Friday, December 09, 2005

Some thoughts about three

This is the very heart of the sutra. It is a frightening teaching in some ways. The ultimate goal, complete nirvana, is the extinction of the self. In some commentary I was reading, it says that "incomplete nirvana," is freedom from all mental attachments, such as the concept of self. I have a very developed concept of self right now, so I can only comment abstractly that this is a goal of buddhist practice. Evidently it means something different than simply having amnesia, which is ultimately a denial of the truth. I think in extinguishing the concept of self in Buddhist practice, the goal is to become fully in tune with reality, and to notice that like all concepts, the concept of self is fuzzy around the edges. After all, I am not the same person I was ten years ago, so in what sense do I have the same self? Self-hood is a useful concept, but like all dharmas, it is to be discarded when necessary. (I just used the word dharma there, and it is word whose definition I don't completely understand. However, I do know that teachings (and concepts) fall under the category of "dharma.") Elsewhere in this sutra, Bhudda says that this teaching will have a tendency to bewilder people and make them fearful. (more or less) The concept of extinguishing the self is indeed bewildering and frightening, although as I said it makes perfect logical sense. All of our mental models of the world break down at some point.

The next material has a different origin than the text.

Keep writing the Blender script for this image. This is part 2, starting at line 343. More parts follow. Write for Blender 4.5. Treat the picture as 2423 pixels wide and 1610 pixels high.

I mentioned the definition of incomplete nirvana in the preceding paragraph. Complete nirvana is like incomplete nirvana except the physical aspect is removed as well. In some ways it seems synonomous with death, and indeed the buddha is said to have reached complete nirvana when his physical body died. However, one of the commentaries I was reading has this to say:
"Nirvana is the place where we put an end to the round of birth and eath and escape the wheel of endless rebirth. It is truly the greatest and most wonderful of places. But it does not mean death. Ordinary people do not understand this and think it means death. They are wrong. By complete nirvana is meant ultimate liberation beyond which there is nothing else."[Wang Jih-hsiu] It was a belief at the time of the Buddha (a belief which still persists) that people are born and reborn. I suppose complete nirvana, according to this commentary, is the final death where your are never reborn. This is extremely odd to me. The ultimate aspiration of the buddhist is not to come back after death. Buddha is serious. He means detachment from everything . This is certainly something I need to reflect on. ta ta for now.

2 comments:

beckett said...

I've heard that enlightenment is defined by not having "attachment". The ultimate in this is that were you to die right now, you would feel neither fear nor remorse nor happiness. Not being attached to the forms of this world, you know that death is also an illusion.

Or something like that. I don't pretend to fully understand it or fully accept it. I definitely have a hard time thinking that I should be comfortable with death. I want to fight it, I want to flee it. I want it not to be a part of this reality. I want to deny it.

vacuous said...

Yeah. I believe that that is the force of this passage. Become unattached. Since we are most tenaciously attached to our own prolongation, once we tackle that obsession, unattachment from everything else should be a piece of cake. Moreover, we should not even desire prolongation in a subsequent life or an afterlife. That's why this buddha guy emphasizes "complete nirvana."

By the way, I appreciate your comments. I look forward to reading them when I post.